Exercise: Return the data exactly, with all pictures removed.

Data extract:
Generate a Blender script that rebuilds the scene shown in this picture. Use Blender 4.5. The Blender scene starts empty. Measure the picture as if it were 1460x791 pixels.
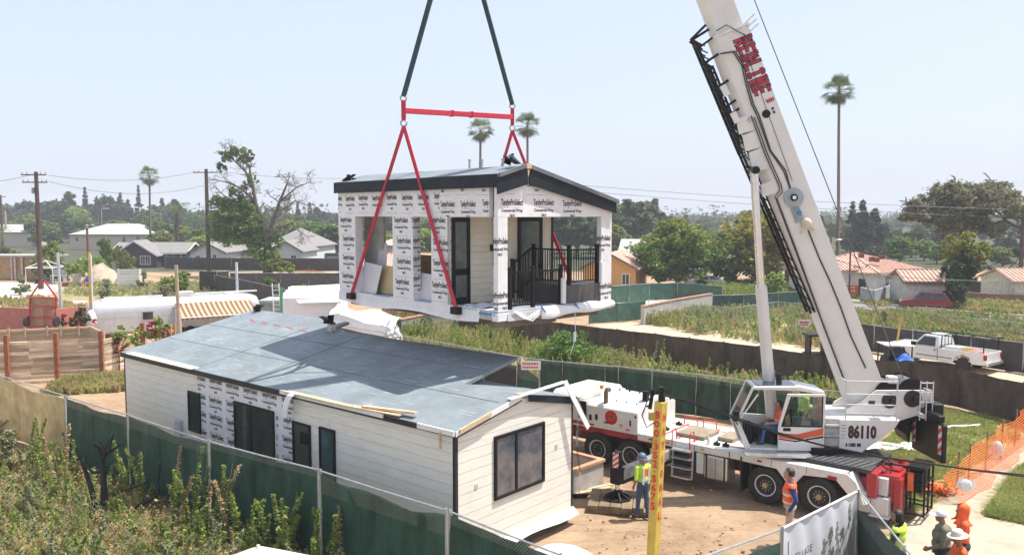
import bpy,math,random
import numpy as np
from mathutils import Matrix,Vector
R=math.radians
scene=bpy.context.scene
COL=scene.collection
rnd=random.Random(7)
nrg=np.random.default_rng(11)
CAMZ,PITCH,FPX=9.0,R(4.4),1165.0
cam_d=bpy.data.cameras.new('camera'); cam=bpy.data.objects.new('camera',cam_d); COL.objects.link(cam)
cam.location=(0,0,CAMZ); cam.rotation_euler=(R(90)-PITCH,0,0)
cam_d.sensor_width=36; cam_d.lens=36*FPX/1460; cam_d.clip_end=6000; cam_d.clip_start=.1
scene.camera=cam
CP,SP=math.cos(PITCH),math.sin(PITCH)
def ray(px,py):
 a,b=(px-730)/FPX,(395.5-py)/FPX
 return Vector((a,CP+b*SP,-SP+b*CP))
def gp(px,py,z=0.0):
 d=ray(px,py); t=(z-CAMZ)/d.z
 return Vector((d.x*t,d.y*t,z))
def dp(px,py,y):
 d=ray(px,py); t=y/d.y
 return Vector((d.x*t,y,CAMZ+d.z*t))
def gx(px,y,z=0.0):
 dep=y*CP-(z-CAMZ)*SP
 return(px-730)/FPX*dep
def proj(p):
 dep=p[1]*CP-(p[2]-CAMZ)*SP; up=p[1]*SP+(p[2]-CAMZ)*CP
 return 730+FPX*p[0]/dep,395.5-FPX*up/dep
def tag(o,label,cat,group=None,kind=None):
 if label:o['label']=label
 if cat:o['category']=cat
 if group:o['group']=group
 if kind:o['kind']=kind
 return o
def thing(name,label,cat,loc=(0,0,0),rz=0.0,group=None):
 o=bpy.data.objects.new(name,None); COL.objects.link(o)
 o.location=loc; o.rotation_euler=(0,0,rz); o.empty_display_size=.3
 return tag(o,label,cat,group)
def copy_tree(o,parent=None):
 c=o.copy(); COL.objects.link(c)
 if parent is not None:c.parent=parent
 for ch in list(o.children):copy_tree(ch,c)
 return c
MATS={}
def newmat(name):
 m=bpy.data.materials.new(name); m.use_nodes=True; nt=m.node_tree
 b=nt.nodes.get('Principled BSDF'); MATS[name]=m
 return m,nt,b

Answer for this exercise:
Generate a Blender script that rebuilds the scene shown in this picture. Use Blender 4.5. The Blender scene starts empty. Measure the picture as if it were 1460x791 pixels.
import bpy,math,random
import numpy as np
from mathutils import Matrix,Vector
R=math.radians
scene=bpy.context.scene
COL=scene.collection
rnd=random.Random(7)
nrg=np.random.default_rng(11)
CAMZ,PITCH,FPX=9.0,R(4.4),1165.0
cam_d=bpy.data.cameras.new('camera'); cam=bpy.data.objects.new('camera',cam_d); COL.objects.link(cam)
cam.location=(0,0,CAMZ); cam.rotation_euler=(R(90)-PITCH,0,0)
cam_d.sensor_width=36; cam_d.lens=36*FPX/1460; cam_d.clip_end=6000; cam_d.clip_start=.1
scene.camera=cam
CP,SP=math.cos(PITCH),math.sin(PITCH)
def ray(px,py):
 a,b=(px-730)/FPX,(395.5-py)/FPX
 return Vector((a,CP+b*SP,-SP+b*CP))
def gp(px,py,z=0.0):
 d=ray(px,py); t=(z-CAMZ)/d.z
 return Vector((d.x*t,d.y*t,z))
def dp(px,py,y):
 d=ray(px,py); t=y/d.y
 return Vector((d.x*t,y,CAMZ+d.z*t))
def gx(px,y,z=0.0):
 dep=y*CP-(z-CAMZ)*SP
 return(px-730)/FPX*dep
def proj(p):
 dep=p[1]*CP-(p[2]-CAMZ)*SP; up=p[1]*SP+(p[2]-CAMZ)*CP
 return 730+FPX*p[0]/dep,395.5-FPX*up/dep
def tag(o,label,cat,group=None,kind=None):
 if label:o['label']=label
 if cat:o['category']=cat
 if group:o['group']=group
 if kind:o['kind']=kind
 return o
def thing(name,label,cat,loc=(0,0,0),rz=0.0,group=None):
 o=bpy.data.objects.new(name,None); COL.objects.link(o)
 o.location=loc; o.rotation_euler=(0,0,rz); o.empty_display_size=.3
 return tag(o,label,cat,group)
def copy_tree(o,parent=None):
 c=o.copy(); COL.objects.link(c)
 if parent is not None:c.parent=parent
 for ch in list(o.children):copy_tree(ch,c)
 return c
MATS={}
def newmat(name):
 m=bpy.data.materials.new(name); m.use_nodes=True; nt=m.node_tree
 b=nt.nodes.get('Principled BSDF'); MATS[name]=m
 return m,nt,b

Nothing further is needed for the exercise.